### Supplied information
'''

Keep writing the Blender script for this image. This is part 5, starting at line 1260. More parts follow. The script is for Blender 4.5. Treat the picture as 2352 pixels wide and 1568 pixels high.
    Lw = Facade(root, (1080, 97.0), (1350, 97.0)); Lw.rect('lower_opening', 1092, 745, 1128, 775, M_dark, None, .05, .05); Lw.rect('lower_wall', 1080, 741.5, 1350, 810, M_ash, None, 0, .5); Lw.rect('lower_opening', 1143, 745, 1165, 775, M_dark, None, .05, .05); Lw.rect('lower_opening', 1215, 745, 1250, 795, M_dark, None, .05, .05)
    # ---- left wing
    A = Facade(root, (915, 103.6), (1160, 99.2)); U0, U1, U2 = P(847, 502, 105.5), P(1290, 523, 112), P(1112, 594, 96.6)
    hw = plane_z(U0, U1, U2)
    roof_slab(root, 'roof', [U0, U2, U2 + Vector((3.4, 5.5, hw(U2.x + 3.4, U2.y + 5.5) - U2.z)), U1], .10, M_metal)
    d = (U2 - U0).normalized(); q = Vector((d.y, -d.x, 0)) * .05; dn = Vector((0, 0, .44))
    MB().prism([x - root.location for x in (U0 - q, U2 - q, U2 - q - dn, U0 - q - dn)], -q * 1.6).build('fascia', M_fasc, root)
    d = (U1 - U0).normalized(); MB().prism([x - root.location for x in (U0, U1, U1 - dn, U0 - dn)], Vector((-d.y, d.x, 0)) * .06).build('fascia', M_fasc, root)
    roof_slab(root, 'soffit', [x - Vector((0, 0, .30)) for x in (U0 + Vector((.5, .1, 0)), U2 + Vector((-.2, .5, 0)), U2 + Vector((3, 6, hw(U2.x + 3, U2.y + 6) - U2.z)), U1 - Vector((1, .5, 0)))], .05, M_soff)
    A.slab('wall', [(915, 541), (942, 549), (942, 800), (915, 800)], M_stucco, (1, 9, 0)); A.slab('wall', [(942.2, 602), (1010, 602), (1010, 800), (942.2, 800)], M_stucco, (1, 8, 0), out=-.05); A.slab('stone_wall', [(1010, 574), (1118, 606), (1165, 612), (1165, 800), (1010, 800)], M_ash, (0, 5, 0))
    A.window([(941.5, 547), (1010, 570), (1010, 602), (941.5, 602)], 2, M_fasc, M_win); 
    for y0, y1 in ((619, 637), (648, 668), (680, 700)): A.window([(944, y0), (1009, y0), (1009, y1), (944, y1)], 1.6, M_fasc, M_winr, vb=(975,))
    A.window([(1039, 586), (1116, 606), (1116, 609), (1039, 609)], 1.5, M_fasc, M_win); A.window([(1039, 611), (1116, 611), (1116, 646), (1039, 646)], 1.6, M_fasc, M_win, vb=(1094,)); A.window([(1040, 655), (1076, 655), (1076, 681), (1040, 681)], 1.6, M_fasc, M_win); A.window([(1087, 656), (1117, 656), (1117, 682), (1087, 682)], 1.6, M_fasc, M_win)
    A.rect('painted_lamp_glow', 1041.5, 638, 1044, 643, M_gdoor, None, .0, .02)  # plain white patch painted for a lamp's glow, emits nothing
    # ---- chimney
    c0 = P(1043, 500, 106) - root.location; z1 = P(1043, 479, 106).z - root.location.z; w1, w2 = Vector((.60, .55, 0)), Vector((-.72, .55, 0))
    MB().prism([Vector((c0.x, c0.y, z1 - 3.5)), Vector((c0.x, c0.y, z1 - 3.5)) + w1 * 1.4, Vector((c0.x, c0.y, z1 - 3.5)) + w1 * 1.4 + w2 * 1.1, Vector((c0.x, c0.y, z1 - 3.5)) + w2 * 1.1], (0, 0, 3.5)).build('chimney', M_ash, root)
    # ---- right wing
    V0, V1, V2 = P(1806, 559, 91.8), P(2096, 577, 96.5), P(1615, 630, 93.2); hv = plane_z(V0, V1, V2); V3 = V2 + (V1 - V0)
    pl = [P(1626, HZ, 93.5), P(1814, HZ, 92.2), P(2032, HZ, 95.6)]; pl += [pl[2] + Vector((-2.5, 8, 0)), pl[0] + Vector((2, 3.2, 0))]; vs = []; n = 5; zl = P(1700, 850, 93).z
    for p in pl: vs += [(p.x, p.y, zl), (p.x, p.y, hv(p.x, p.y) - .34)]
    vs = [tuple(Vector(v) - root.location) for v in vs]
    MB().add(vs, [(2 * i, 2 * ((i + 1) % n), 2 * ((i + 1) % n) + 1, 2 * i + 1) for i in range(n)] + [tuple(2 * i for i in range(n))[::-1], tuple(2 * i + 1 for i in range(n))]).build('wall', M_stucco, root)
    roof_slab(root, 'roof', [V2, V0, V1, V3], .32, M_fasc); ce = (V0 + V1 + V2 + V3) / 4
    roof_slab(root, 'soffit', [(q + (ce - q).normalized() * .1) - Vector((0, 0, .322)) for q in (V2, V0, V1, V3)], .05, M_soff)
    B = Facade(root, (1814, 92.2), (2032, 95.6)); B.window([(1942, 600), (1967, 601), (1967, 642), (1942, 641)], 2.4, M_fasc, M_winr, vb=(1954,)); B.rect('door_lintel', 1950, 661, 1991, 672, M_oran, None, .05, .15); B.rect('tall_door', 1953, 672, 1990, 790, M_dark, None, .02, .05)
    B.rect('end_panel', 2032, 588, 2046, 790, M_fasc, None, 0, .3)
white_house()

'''

### Exercise description
Word for word, write out the data.

### Answer to this exercise
Keep writing the Blender script for this image. This is part 5, starting at line 1260. More parts follow. The script is for Blender 4.5. Treat the picture as 2352 pixels wide and 1568 pixels high.
    Lw = Facade(root, (1080, 97.0), (1350, 97.0)); Lw.rect('lower_opening', 1092, 745, 1128, 775, M_dark, None, .05, .05); Lw.rect('lower_wall', 1080, 741.5, 1350, 810, M_ash, None, 0, .5); Lw.rect('lower_opening', 1143, 745, 1165, 775, M_dark, None, .05, .05); Lw.rect('lower_opening', 1215, 745, 1250, 795, M_dark, None, .05, .05)
    # ---- left wing
    A = Facade(root, (915, 103.6), (1160, 99.2)); U0, U1, U2 = P(847, 502, 105.5), P(1290, 523, 112), P(1112, 594, 96.6)
    hw = plane_z(U0, U1, U2)
    roof_slab(root, 'roof', [U0, U2, U2 + Vector((3.4, 5.5, hw(U2.x + 3.4, U2.y + 5.5) - U2.z)), U1], .10, M_metal)
    d = (U2 - U0).normalized(); q = Vector((d.y, -d.x, 0)) * .05; dn = Vector((0, 0, .44))
    MB().prism([x - root.location for x in (U0 - q, U2 - q, U2 - q - dn, U0 - q - dn)], -q * 1.6).build('fascia', M_fasc, root)
    d = (U1 - U0).normalized(); MB().prism([x - root.location for x in (U0, U1, U1 - dn, U0 - dn)], Vector((-d.y, d.x, 0)) * .06).build('fascia', M_fasc, root)
    roof_slab(root, 'soffit', [x - Vector((0, 0, .30)) for x in (U0 + Vector((.5, .1, 0)), U2 + Vector((-.2, .5, 0)), U2 + Vector((3, 6, hw(U2.x + 3, U2.y + 6) - U2.z)), U1 - Vector((1, .5, 0)))], .05, M_soff)
    A.slab('wall', [(915, 541), (942, 549), (942, 800), (915, 800)], M_stucco, (1, 9, 0)); A.slab('wall', [(942.2, 602), (1010, 602), (1010, 800), (942.2, 800)], M_stucco, (1, 8, 0), out=-.05); A.slab('stone_wall', [(1010, 574), (1118, 606), (1165, 612), (1165, 800), (1010, 800)], M_ash, (0, 5, 0))
    A.window([(941.5, 547), (1010, 570), (1010, 602), (941.5, 602)], 2, M_fasc, M_win); 
    for y0, y1 in ((619, 637), (648, 668), (680, 700)): A.window([(944, y0), (1009, y0), (1009, y1), (944, y1)], 1.6, M_fasc, M_winr, vb=(975,))
    A.window([(1039, 586), (1116, 606), (1116, 609), (1039, 609)], 1.5, M_fasc, M_win); A.window([(1039, 611), (1116, 611), (1116, 646), (1039, 646)], 1.6, M_fasc, M_win, vb=(1094,)); A.window([(1040, 655), (1076, 655), (1076, 681), (1040, 681)], 1.6, M_fasc, M_win); A.window([(1087, 656), (1117, 656), (1117, 682), (1087, 682)], 1.6, M_fasc, M_win)
    A.rect('painted_lamp_glow', 1041.5, 638, 1044, 643, M_gdoor, None, .0, .02)  # plain white patch painted for a lamp's glow, emits nothing
    # ---- chimney
    c0 = P(1043, 500, 106) - root.location; z1 = P(1043, 479, 106).z - root.location.z; w1, w2 = Vector((.60, .55, 0)), Vector((-.72, .55, 0))
    MB().prism([Vector((c0.x, c0.y, z1 - 3.5)), Vector((c0.x, c0.y, z1 - 3.5)) + w1 * 1.4, Vector((c0.x, c0.y, z1 - 3.5)) + w1 * 1.4 + w2 * 1.1, Vector((c0.x, c0.y, z1 - 3.5)) + w2 * 1.1], (0, 0, 3.5)).build('chimney', M_ash, root)
    # ---- right wing
    V0, V1, V2 = P(1806, 559, 91.8), P(2096, 577, 96.5), P(1615, 630, 93.2); hv = plane_z(V0, V1, V2); V3 = V2 + (V1 - V0)
    pl = [P(1626, HZ, 93.5), P(1814, HZ, 92.2), P(2032, HZ, 95.6)]; pl += [pl[2] + Vector((-2.5, 8, 0)), pl[0] + Vector((2, 3.2, 0))]; vs = []; n = 5; zl = P(1700, 850, 93).z
    for p in pl: vs += [(p.x, p.y, zl), (p.x, p.y, hv(p.x, p.y) - .34)]
    vs = [tuple(Vector(v) - root.location) for v in vs]
    MB().add(vs, [(2 * i, 2 * ((i + 1) % n), 2 * ((i + 1) % n) + 1, 2 * i + 1) for i in range(n)] + [tuple(2 * i for i in range(n))[::-1], tuple(2 * i + 1 for i in range(n))]).build('wall', M_stucco, root)
    roof_slab(root, 'roof', [V2, V0, V1, V3], .32, M_fasc); ce = (V0 + V1 + V2 + V3) / 4
    roof_slab(root, 'soffit', [(q + (ce - q).normalized() * .1) - Vector((0, 0, .322)) for q in (V2, V0, V1, V3)], .05, M_soff)
    B = Facade(root, (1814, 92.2), (2032, 95.6)); B.window([(1942, 600), (1967, 601), (1967, 642), (1942, 641)], 2.4, M_fasc, M_winr, vb=(1954,)); B.rect('door_lintel', 1950, 661, 1991, 672, M_oran, None, .05, .15); B.rect('tall_door', 1953, 672, 1990, 790, M_dark, None, .02, .05)
    B.rect('end_panel', 2032, 588, 2046, 790, M_fasc, None, 0, .3)
white_house()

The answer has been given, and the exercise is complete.